[DATA start]

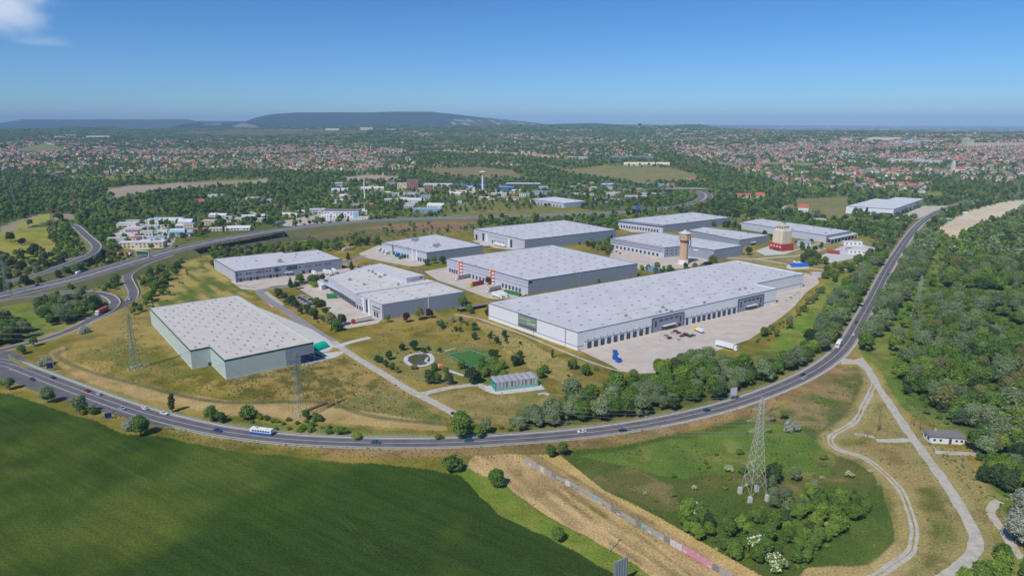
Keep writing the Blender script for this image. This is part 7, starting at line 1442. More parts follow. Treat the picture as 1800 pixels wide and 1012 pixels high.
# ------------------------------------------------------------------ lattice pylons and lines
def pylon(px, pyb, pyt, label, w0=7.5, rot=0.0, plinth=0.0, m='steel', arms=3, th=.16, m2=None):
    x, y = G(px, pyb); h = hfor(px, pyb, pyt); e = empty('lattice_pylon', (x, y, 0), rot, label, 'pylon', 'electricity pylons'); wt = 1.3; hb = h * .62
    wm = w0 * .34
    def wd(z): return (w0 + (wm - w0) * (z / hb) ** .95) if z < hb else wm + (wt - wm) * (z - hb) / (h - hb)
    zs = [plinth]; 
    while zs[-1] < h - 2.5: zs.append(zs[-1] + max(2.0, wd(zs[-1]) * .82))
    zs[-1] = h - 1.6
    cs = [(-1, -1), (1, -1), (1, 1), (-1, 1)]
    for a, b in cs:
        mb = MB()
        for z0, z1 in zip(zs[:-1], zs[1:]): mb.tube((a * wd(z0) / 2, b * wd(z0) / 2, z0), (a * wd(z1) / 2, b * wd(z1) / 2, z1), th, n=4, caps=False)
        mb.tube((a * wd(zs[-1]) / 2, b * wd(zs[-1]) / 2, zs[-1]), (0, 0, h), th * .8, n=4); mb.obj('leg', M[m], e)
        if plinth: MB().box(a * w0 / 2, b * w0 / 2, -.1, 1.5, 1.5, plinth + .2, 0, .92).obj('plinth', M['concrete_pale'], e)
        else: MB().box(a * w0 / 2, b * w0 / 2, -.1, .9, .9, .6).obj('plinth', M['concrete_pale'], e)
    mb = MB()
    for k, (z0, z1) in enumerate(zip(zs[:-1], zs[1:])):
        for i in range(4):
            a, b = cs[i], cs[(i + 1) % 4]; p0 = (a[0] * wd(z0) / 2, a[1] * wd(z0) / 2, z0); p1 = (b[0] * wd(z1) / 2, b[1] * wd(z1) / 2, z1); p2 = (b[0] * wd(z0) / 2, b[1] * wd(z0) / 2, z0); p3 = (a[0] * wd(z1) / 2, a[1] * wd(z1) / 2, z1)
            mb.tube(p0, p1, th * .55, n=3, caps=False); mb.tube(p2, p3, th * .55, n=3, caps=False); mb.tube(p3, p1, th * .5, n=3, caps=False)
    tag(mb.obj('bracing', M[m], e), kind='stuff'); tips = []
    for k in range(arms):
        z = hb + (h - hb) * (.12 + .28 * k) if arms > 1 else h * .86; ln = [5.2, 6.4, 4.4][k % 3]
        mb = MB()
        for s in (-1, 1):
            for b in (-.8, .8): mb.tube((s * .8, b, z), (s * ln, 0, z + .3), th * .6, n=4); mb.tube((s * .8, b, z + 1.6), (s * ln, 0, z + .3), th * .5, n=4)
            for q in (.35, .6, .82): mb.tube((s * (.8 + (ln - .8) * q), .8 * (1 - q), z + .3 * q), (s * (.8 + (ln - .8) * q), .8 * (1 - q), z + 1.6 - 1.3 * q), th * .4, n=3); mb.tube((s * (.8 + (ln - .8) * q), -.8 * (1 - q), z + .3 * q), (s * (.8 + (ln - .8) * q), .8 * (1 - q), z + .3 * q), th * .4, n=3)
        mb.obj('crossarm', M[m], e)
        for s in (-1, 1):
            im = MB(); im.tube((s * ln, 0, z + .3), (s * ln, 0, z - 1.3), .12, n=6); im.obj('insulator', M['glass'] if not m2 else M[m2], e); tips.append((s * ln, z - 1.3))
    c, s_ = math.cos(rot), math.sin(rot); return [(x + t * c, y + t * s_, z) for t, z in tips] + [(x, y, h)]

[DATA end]

TO BE DONE - All the material shown above is to be copied exactly, with no pictures carried over.

CORRECT ANSWER -
Keep writing the Blender script for this image. This is part 7, starting at line 1442. More parts follow. Treat the picture as 1800 pixels wide and 1012 pixels high.
# ------------------------------------------------------------------ lattice pylons and lines
def pylon(px, pyb, pyt, label, w0=7.5, rot=0.0, plinth=0.0, m='steel', arms=3, th=.16, m2=None):
    x, y = G(px, pyb); h = hfor(px, pyb, pyt); e = empty('lattice_pylon', (x, y, 0), rot, label, 'pylon', 'electricity pylons'); wt = 1.3; hb = h * .62
    wm = w0 * .34
    def wd(z): return (w0 + (wm - w0) * (z / hb) ** .95) if z < hb else wm + (wt - wm) * (z - hb) / (h - hb)
    zs = [plinth]; 
    while zs[-1] < h - 2.5: zs.append(zs[-1] + max(2.0, wd(zs[-1]) * .82))
    zs[-1] = h - 1.6
    cs = [(-1, -1), (1, -1), (1, 1), (-1, 1)]
    for a, b in cs:
        mb = MB()
        for z0, z1 in zip(zs[:-1], zs[1:]): mb.tube((a * wd(z0) / 2, b * wd(z0) / 2, z0), (a * wd(z1) / 2, b * wd(z1) / 2, z1), th, n=4, caps=False)
        mb.tube((a * wd(zs[-1]) / 2, b * wd(zs[-1]) / 2, zs[-1]), (0, 0, h), th * .8, n=4); mb.obj('leg', M[m], e)
        if plinth: MB().box(a * w0 / 2, b * w0 / 2, -.1, 1.5, 1.5, plinth + .2, 0, .92).obj('plinth', M['concrete_pale'], e)
        else: MB().box(a * w0 / 2, b * w0 / 2, -.1, .9, .9, .6).obj('plinth', M['concrete_pale'], e)
    mb = MB()
    for k, (z0, z1) in enumerate(zip(zs[:-1], zs[1:])):
        for i in range(4):
            a, b = cs[i], cs[(i + 1) % 4]; p0 = (a[0] * wd(z0) / 2, a[1] * wd(z0) / 2, z0); p1 = (b[0] * wd(z1) / 2, b[1] * wd(z1) / 2, z1); p2 = (b[0] * wd(z0) / 2, b[1] * wd(z0) / 2, z0); p3 = (a[0] * wd(z1) / 2, a[1] * wd(z1) / 2, z1)
            mb.tube(p0, p1, th * .55, n=3, caps=False); mb.tube(p2, p3, th * .55, n=3, caps=False); mb.tube(p3, p1, th * .5, n=3, caps=False)
    tag(mb.obj('bracing', M[m], e), kind='stuff'); tips = []
    for k in range(arms):
        z = hb + (h - hb) * (.12 + .28 * k) if arms > 1 else h * .86; ln = [5.2, 6.4, 4.4][k % 3]
        mb = MB()
        for s in (-1, 1):
            for b in (-.8, .8): mb.tube((s * .8, b, z), (s * ln, 0, z + .3), th * .6, n=4); mb.tube((s * .8, b, z + 1.6), (s * ln, 0, z + .3), th * .5, n=4)
            for q in (.35, .6, .82): mb.tube((s * (.8 + (ln - .8) * q), .8 * (1 - q), z + .3 * q), (s * (.8 + (ln - .8) * q), .8 * (1 - q), z + 1.6 - 1.3 * q), th * .4, n=3); mb.tube((s * (.8 + (ln - .8) * q), -.8 * (1 - q), z + .3 * q), (s * (.8 + (ln - .8) * q), .8 * (1 - q), z + .3 * q), th * .4, n=3)
        mb.obj('crossarm', M[m], e)
        for s in (-1, 1):
            im = MB(); im.tube((s * ln, 0, z + .3), (s * ln, 0, z - 1.3), .12, n=6); im.obj('insulator', M['glass'] if not m2 else M[m2], e); tips.append((s * ln, z - 1.3))
    c, s_ = math.cos(rot), math.sin(rot); return [(x + t * c, y + t * s_, z) for t, z in tips] + [(x, y, h)]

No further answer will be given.